This Town Just Ain’t Big Enough for the Both of Us…Right?
On October 17th, 2006 the Committee on Cultural Affairs, Libraries and International Intergroup Relations (Chaired by NYC Council Member Domenic M. Recchia) and the Committee on Economic Development (Chaired by NYC Council Member Thomas White Jr.) hosted an oversight hearing entitled “In Search of a Blueprint for a Cultural Community: Exploring the Creation of Cultural Development Districts in New York City.” Quoting from the official literature from the above-mentioned oversight hearing: The Committees will explore the possibility of developing cultural districts in order to address the space crisis facing NYC cultural organizations.
As refreshing, hopeful and debateably prescient a meeting as this was (and it was merely the sixth one in a series), there is still a problem with the lack of space in NYC.
I’ve often heard that developers who want to re-gentrify a particular neighborhood “bring in the artists” first with hopes that other prospective residents (presumably with fatter wallets) will follow. Don’t believe me? DUMBO is a prime example of this system – and how many of your friends lost their studios on the same block that haute-couture chocolate maker Jacques Torres now thrives? Further, another quote from the oversight hearing states: Raw commercial space in Long Island City, for instance, increased by 122 percent between 2000 and 2001. These rapidly increasing real estate prices have forced many artists and creative enterprises to abandon communities whose revivals they helped spark. This leads me to believe that the City understands our predicament. But the question still remains: what do we do? The literature from the oversight hearing mentions the creation of “cultural districts where tax incentives and other economic development programs could be targeted towards cultural organizations” and I believe they also discussed similar options to make residential real estate more affordable to artists.

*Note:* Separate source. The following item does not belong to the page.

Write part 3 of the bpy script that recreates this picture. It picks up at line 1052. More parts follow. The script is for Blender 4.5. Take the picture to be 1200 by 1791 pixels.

Upon waking on December 1st, I found this article in Gothamist, which was linked to this article in the NYTimes, followed by a soundbite I overheard on NBC. With the recent sale of Stuy-town and now Starrett City and another development in East New York, I think we have cause to be concerned. As rents go up in Bushwick and Washington Heights, and I find myself invited to holiday parties at the Cortelyou stop and beyond, I can’t help but wonder – when are we all going to pick up our things and move to Phillie or Jersey City or Denver or Minneapolis or Barcelona if we haven’t already? And if we don’t want to move, how can we afford to stay here? I don’t know the answers. This is all further complicated by the fact that there are people that were here before we (the artists) moved in who are, quite arguably, in an even more dire situation that we are…and I also fully understand that it’s not so simple as dividing demographics into “before artists” and “after artists.” And really, the main issue is that hard-working, deserving people are losing their homes and businesses.
I’m trying to establish a link (perhaps without any sense of grace and aplomb) between the recent trend of selling off affordable housing and the decided lack of real estate for the arts. I’m sure I’ve missed a few steps, but I think the link is there because the main issue is that there just doesn’t seem to be enough space in this town for the all of us (which just might be some vast illusion conjured by the magi of real estate). I want to know what all of you think.